Esta reunia, simultaneamente, a facilidade e relativa segurança de manejo da dinamite à enorme potência explosiva da nitroglicerina. Treze anos depois, Alfred inventaria um terceiro produto da mesma linha, a “balistita”. Tratava-se de uma das primeiras variedades de pólvora sem fumaça, que seria amplamente utilizada na indústria bélica, na produção de munições. Essa invenção, todavia, acabou se constituindo no foco de longa e intensa batalha judicial com o governo inglês.

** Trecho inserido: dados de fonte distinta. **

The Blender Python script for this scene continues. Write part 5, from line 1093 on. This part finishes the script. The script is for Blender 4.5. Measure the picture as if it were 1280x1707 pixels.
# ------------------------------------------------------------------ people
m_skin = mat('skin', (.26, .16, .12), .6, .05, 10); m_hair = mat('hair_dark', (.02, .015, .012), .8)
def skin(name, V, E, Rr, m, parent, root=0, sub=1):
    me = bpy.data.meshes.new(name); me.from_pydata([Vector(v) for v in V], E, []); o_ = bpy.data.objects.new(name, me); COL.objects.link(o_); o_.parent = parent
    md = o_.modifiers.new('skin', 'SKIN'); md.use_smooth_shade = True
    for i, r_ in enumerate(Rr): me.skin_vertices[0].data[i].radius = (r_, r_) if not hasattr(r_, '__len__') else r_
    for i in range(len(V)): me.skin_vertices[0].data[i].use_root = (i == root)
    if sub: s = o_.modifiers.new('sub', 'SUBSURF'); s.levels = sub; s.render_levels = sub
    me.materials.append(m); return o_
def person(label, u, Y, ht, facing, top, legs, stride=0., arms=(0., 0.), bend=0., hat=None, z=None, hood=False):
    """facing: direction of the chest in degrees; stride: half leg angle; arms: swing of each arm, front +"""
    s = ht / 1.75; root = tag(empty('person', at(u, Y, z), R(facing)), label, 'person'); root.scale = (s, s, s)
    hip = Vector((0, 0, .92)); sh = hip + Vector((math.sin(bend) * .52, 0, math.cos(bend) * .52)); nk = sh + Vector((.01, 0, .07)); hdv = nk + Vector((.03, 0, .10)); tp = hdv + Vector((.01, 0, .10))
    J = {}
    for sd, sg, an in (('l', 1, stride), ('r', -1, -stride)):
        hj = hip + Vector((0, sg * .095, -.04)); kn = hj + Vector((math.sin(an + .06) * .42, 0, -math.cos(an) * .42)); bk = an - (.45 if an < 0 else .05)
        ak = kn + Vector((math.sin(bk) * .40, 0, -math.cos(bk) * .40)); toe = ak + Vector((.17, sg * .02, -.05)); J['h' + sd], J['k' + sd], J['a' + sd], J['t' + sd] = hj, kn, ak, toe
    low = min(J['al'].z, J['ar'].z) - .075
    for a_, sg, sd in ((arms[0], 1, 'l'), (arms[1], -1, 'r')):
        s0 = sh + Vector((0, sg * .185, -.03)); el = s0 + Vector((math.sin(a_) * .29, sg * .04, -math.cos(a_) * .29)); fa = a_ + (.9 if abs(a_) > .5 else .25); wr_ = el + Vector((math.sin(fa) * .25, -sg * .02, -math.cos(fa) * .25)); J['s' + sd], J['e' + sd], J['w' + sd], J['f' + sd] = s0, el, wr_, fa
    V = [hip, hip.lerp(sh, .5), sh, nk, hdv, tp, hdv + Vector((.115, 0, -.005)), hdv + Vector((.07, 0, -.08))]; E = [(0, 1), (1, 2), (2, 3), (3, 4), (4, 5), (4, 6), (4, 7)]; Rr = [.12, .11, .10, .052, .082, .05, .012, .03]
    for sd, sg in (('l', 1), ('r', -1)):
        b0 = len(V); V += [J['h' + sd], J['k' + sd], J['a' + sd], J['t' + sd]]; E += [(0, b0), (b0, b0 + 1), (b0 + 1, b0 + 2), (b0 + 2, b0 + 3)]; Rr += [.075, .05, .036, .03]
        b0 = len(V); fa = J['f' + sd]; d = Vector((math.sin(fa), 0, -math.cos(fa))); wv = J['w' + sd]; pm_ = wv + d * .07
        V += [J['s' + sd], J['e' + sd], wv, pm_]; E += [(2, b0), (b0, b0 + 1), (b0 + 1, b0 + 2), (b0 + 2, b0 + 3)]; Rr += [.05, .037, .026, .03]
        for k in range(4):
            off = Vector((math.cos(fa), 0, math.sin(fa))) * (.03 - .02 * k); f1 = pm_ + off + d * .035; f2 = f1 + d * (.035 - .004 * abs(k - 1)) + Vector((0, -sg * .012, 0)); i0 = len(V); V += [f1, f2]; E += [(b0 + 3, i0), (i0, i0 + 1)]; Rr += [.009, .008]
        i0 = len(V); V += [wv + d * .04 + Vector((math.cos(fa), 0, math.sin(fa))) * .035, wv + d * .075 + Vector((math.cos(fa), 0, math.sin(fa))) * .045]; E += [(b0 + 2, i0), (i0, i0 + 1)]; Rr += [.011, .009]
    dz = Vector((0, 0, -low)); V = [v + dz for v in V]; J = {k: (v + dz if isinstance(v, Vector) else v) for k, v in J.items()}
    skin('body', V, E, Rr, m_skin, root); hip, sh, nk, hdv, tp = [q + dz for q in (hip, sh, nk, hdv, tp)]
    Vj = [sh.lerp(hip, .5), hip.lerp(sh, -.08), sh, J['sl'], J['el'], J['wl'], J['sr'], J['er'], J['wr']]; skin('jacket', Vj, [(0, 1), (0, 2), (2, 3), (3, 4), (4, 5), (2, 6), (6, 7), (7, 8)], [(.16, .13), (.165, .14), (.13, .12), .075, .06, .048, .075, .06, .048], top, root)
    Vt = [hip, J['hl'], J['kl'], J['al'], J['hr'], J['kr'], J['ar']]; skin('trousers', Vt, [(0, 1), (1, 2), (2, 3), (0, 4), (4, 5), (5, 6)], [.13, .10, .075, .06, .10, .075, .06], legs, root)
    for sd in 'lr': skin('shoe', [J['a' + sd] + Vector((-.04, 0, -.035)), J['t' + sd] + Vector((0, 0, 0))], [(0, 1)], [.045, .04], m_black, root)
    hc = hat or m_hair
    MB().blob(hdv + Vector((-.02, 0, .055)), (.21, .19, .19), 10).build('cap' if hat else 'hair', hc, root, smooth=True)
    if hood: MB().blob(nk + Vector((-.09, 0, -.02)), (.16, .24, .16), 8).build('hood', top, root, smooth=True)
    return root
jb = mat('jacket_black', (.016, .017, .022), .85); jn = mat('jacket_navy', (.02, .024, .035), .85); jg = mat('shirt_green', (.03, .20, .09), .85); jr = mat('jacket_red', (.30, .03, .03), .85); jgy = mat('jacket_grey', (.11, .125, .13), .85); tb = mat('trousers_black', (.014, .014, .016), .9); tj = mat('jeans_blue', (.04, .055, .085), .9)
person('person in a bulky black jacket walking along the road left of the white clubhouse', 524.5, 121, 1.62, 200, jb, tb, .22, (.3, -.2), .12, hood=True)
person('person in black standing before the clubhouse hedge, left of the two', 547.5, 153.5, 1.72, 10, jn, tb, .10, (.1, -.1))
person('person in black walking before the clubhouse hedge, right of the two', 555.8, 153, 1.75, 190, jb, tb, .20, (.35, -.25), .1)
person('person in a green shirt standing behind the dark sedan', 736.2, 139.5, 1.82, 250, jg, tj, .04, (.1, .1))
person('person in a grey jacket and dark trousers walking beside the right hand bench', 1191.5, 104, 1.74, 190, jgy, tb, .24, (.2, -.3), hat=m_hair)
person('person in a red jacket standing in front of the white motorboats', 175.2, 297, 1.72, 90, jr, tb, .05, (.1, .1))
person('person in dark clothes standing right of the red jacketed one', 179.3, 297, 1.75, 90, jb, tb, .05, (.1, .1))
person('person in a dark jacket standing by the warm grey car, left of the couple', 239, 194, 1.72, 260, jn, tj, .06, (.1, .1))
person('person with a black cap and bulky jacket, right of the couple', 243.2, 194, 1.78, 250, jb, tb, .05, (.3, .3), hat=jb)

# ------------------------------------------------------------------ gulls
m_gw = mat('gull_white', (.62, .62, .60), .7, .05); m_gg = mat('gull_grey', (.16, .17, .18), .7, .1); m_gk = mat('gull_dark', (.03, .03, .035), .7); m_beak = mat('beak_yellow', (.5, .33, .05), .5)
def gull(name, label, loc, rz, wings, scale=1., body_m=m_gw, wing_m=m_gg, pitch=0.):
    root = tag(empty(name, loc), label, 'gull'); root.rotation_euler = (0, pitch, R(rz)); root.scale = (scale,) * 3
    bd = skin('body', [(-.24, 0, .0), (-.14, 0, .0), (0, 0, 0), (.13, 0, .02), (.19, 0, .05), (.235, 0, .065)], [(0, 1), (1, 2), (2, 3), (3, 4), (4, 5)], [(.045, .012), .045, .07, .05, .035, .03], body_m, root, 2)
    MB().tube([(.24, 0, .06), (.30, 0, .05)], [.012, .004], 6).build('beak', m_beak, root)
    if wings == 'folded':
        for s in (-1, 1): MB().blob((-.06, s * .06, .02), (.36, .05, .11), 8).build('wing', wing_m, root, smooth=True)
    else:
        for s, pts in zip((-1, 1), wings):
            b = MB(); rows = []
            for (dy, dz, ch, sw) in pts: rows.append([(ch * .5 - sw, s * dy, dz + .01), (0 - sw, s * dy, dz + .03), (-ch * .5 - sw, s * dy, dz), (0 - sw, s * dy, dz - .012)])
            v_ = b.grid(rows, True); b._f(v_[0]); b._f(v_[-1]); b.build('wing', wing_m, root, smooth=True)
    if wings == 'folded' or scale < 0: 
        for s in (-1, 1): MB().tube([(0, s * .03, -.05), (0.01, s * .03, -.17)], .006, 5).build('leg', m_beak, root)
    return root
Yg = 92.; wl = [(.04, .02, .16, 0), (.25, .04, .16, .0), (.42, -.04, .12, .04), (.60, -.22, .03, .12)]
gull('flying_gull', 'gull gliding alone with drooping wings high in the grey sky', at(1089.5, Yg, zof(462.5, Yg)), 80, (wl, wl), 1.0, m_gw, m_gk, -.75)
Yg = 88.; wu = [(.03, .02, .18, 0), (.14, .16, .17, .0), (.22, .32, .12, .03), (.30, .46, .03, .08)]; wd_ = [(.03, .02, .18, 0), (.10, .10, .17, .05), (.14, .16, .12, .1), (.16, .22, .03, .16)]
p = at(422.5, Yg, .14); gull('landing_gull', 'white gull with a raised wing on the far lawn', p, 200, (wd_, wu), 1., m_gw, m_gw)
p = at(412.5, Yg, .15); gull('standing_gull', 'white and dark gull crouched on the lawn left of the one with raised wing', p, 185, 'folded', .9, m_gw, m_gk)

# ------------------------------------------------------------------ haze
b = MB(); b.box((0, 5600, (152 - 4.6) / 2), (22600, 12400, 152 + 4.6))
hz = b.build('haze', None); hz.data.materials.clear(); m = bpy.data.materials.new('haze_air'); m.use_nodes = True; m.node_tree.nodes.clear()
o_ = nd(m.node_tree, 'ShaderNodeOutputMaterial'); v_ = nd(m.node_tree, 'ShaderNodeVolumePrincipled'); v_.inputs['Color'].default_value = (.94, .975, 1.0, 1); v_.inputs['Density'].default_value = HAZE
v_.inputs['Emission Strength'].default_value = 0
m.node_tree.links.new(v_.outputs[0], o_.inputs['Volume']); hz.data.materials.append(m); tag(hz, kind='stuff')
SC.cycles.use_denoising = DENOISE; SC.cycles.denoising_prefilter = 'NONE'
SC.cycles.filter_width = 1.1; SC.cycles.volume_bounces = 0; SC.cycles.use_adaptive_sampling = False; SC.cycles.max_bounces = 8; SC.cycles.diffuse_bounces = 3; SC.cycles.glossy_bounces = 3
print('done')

O motivo dessa demorada e desgastante querela nos tribunais prendeu-se a uma questão de interpretação da lei de registro de inventos (que, como quase toda legislação, não importa de que natureza ou país, também apresentava brechas, pela maneira vaga em que estava redigida). Nobel, ao inventar a balistita, acreditava que o produto estaria automaticamente patenteado, incluído na patente da dinamite. Não foi assim que a Justiça inglesa interpretou. Depois de dois anos de discussões nos tribunais, os juízes, afinal, deram ganho de causa à Coroa Inglesa. E a patente ficou com o governo da Inglaterra.
O inventor sueco realizou, ainda, outras pesquisas, a maioria no campo dos explosivos, posto que não todas. Pesquisou, por exemplo, placas de blindagem, a erosão em armas de fogo e até chegou a desenvolver, em caráter experimental, uma espécie de borracha sintética que, se levasse adiante e patenteasse, lhe daria muito mais dinheiro (e certamente menos dores de cabeça) do que a dinamite. Todavia... não persistiu nas pesquisas desse produto. Ele seria desenvolvido, na versão definitiva como conhecemos hoje (e patenteado) pelo norte-americano Charles Goodyear. Curiosamente, o processo de vulcanização também foi descoberto por acidente. Dessa vez, porém, o acaso e as circunstâncias agiram contra Nobel. Afinal, raramente alguém ganha todas. O beneficiado, no caso, foi o inventor norte-americano.